The risk and volatility is much lower - you can almost guarantee you won't make much more than 10% or much less than 9%, over the long term.
A lot of the volatility of index funds is actually volatility of inflation - they tend to have higher nominal returns when inflation is higher, so the real returns are more stable than the nominal returns.
Even if retirement is 5 or 10 years away?
If you retire at 65, you can expect to live another 20 years. So if you are 5 or 10 years out, you have a 25 to 30 year time horizon, which is enough to smooth out volatility. If you have significant savings, you should stay mostly in stocks.
Seems to me you ought to shift into less volatile options.
There are index funds designed to be less volatile. They track utilities and health care, which tend to have fairly steady profits even in recessions.
Having a larger pool of companies in the fund changes the probability distribution function. The bell curve gets narrower and taller in the middle the more stocks you put in the fund, meaning you're more likely to get an outcome closer to average, less likely to get an extreme outcome.
It's a consequence of statistics, nothing to do with stocks. If you roll a 1d6, every number between 1 and 6 has an equal chance of appearing. If you roll a 2d6, the bell "curve" becomes a triangle, with 2 and 12 being the least likely outcome (1 in 36 chance), and 7 being the most likely. A 3d6 turns flat sides of the triangle into a true bell curve. Increasing the number of dice results in the curve narrowing even further. By the time you get to 10d6, it's virtually impossible to get either of the extreme outcomes (1 in 60 million chance of getting a 10 or a 60).

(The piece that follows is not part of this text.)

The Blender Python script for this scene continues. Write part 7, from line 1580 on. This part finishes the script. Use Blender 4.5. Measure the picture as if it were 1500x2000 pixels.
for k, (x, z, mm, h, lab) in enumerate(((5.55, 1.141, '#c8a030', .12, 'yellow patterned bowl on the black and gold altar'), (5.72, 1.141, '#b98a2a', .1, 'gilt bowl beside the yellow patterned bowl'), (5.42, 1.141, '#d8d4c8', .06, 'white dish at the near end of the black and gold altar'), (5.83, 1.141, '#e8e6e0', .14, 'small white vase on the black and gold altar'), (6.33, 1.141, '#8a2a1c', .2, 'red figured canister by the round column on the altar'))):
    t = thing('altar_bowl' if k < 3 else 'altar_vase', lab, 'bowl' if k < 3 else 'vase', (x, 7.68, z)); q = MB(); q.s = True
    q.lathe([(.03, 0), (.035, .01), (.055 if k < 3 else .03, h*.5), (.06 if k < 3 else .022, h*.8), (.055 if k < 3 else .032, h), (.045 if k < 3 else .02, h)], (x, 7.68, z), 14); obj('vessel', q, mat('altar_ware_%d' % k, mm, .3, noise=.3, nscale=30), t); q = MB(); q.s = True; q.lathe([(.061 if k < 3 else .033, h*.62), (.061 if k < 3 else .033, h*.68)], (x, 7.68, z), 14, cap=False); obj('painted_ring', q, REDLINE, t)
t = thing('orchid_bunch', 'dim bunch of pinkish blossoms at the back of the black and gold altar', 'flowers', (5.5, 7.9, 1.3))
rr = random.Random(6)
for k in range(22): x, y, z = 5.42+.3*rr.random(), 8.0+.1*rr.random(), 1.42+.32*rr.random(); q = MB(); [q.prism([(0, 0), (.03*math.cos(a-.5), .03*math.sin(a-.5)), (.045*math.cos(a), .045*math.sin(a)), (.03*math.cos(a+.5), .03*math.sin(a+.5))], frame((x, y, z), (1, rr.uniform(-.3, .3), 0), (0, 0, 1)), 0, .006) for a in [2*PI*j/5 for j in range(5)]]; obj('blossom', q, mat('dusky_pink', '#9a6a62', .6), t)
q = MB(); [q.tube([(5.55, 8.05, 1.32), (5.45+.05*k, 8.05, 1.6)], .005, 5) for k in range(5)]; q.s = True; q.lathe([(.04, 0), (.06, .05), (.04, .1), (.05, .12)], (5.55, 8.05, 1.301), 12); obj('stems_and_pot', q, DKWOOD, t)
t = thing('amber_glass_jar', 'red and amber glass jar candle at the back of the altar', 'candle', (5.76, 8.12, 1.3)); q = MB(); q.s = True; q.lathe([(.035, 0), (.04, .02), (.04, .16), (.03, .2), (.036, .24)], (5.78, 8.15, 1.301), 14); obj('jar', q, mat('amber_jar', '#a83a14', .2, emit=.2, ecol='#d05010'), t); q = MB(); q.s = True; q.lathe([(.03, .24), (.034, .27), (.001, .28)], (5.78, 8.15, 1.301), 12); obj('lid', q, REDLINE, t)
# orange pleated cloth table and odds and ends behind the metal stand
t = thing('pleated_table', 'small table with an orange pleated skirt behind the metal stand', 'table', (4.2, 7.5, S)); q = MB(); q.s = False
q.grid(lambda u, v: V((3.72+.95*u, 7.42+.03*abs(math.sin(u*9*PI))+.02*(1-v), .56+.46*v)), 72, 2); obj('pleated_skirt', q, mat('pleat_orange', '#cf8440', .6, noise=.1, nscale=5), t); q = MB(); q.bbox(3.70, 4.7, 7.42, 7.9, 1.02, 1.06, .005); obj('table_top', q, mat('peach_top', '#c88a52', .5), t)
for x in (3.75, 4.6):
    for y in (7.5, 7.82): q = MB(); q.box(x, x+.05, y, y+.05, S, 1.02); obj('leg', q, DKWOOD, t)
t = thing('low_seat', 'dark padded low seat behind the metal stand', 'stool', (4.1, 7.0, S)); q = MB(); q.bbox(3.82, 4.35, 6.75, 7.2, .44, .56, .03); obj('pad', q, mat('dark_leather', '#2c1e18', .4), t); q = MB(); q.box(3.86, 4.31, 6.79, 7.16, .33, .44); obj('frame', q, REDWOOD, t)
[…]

So when you put thousands of stocks in a mutual fund like an index fund, it's virtually guaranteed to perform at the market average. Whereas if you buy stock from a single company it could perform average, or you could make a lot more money, or you could lose everything. Insurance companies and casinos rely on the same thing - by grouping lots of insured or gamblers together, the overall outcome becomes much more predictable. The increased accuracy of prediction (outcome closer to the average) allows them to make money despite decreasing their margin (offering a lower price for insurance than the competition).